Abstract

Extracting low-rank and sparse structures from matrices has been extensively studied in machine learning, compressed sensing, and conventional signal processing, and has been widely applied to recommendation systems, image reconstruction, visual analytics, and brain signal processing. Manhattan nonnegative matrix factorization (MahNMF) is an extension of the conventional NMF, which models the heavy-tailed Laplacian noise by minimizing the Manhattan distance between a nonnegative matrix X and the product of two nonnegative low-rank factor matrices. Fast algorithms have been developed to restore the low-rank and sparse structures of X in the MahNMF. In this paper, we study the statistical performance of the MahNMF in the frame of the statistical learning theory.

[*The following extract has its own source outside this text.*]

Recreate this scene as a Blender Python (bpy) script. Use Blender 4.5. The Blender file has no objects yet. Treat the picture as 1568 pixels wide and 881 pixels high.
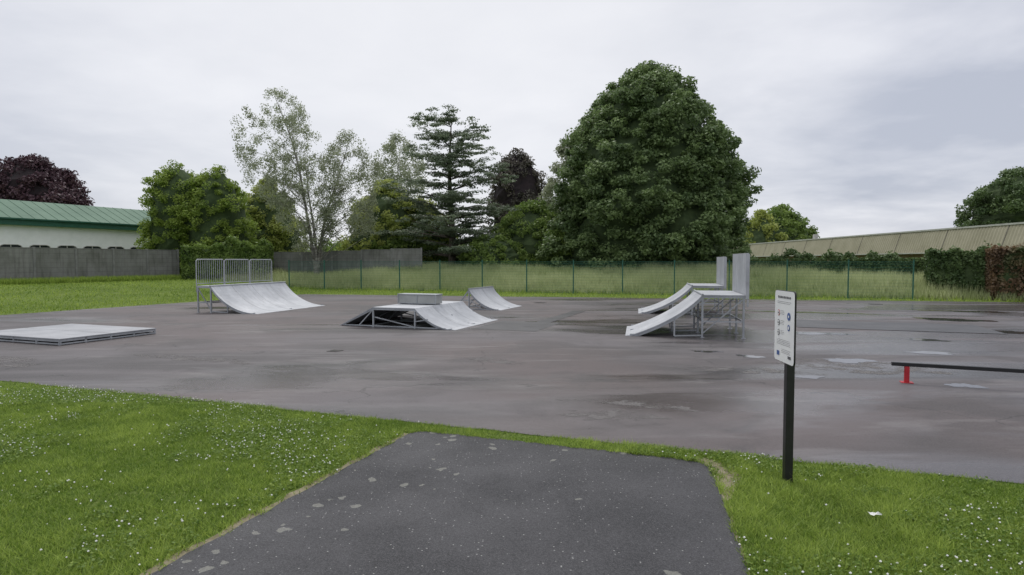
import bpy, math, random
import numpy as np
from mathutils import Vector, Matrix
random.seed(7); RNG=np.random.default_rng(7)
D=bpy.data; C=bpy.context; COL=C.scene.collection

# ------------------------------------------------------------ materials
class NT:
    def __init__(s,name):
        s.m=D.materials.new(name); s.m.use_nodes=True; s.t=s.m.node_tree; s.t.nodes.clear()
        s.out=s.n('ShaderNodeOutputMaterial')
    def n(s,t,**k):
        nd=s.t.nodes.new(t)
        for a,b in k.items(): setattr(nd,a,b)
        return nd
    def l(s,a,b): s.t.links.new(a,b)
    def setv(s,sock,v):
        if isinstance(v,bpy.types.NodeSocket): s.l(v,sock)
        elif v is not None:
            if isinstance(v,(tuple,list)) and len(v)==3 and sock.type=='RGBA': v=(*v,1)
            sock.default_value=v
    def coord(s,scale=(1,1,1),rot=(0,0,0),kind='Object',loc=(0,0,0)):
        tc=s.n('ShaderNodeTexCoord'); mp=s.n('ShaderNodeMapping')
        mp.inputs['Scale'].default_value=scale; mp.inputs['Rotation'].default_value=rot; mp.inputs['Location'].default_value=loc
        s.l(tc.outputs[kind],mp.inputs[0]); return mp.outputs[0]
    def noise(s,vec,scale,detail=4,rough=.55,dist=0):
        nd=s.n('ShaderNodeTexNoise'); s.l(vec,nd.inputs['Vector']); nd.inputs['Scale'].default_value=scale
        nd.inputs['Detail'].default_value=detail; nd.inputs['Roughness'].default_value=rough; nd.inputs['Distortion'].default_value=dist
        return nd.outputs['Fac']
    def ramp(s,f,a,b,va=0.,vb=1.):
        nd=s.n('ShaderNodeMapRange'); nd.inputs[1].default_value=a; nd.inputs[2].default_value=b
        nd.inputs[3].default_value=va; nd.inputs[4].default_value=vb; s.l(f,nd.inputs[0]); return nd.outputs[0]
    def mix(s,f,a,b,mode='MIX'):
        nd=s.n('ShaderNodeMix',data_type='RGBA',blend_type=mode)
        s.setv(nd.inputs[0],f); s.setv(nd.inputs[6],a); s.setv(nd.inputs[7],b); return nd.outputs[2]
    def math(s,op,a,b=None,c=None):
        nd=s.n('ShaderNodeMath',operation=op); s.setv(nd.inputs[0],a)
        if b is not None: s.setv(nd.inputs[1],b)
        if c is not None: s.setv(nd.inputs[2],c)
        return nd.outputs[0]
    def bump(s,h,st,dist=.02):
        b=s.n('ShaderNodeBump'); b.inputs['Strength'].default_value=st; b.inputs['Distance'].default_value=dist
        s.l(h,b.inputs['Height']); return b.outputs[0]
    def pbr(s,col,rough=.6,metal=0.,spec=.5,normal=None):
        p=s.n('ShaderNodeBsdfPrincipled'); s.setv(p.inputs['Base Color'],col); s.setv(p.inputs['Roughness'],rough)
        s.setv(p.inputs['Metallic'],metal); s.setv(p.inputs['Specular IOR Level'],spec)
        if normal is not None: s.l(normal,p.inputs['Normal'])
        return p.outputs[0]
    def fin(s,sh): s.l(sh,s.out.inputs[0]); return s.m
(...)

We decompose the expected reconstruction error of the MahNMF into the estimation error and the approximation error. The estimation error is bounded by the generalization error bounds of the MahNMF, while the approximation error is analyzed using the asymptotic results of the minimum distortion of vector quantization. The generalization error bound is valuable for determining the size of the training sample needed to guarantee a desirable upper bound for the defect between the expected and empirical reconstruction errors. Statistical performance analysis shows how the reduced dimensionality affects the estimation and approximation errors. Our framework can also be used for analyzing the performance of the NMF.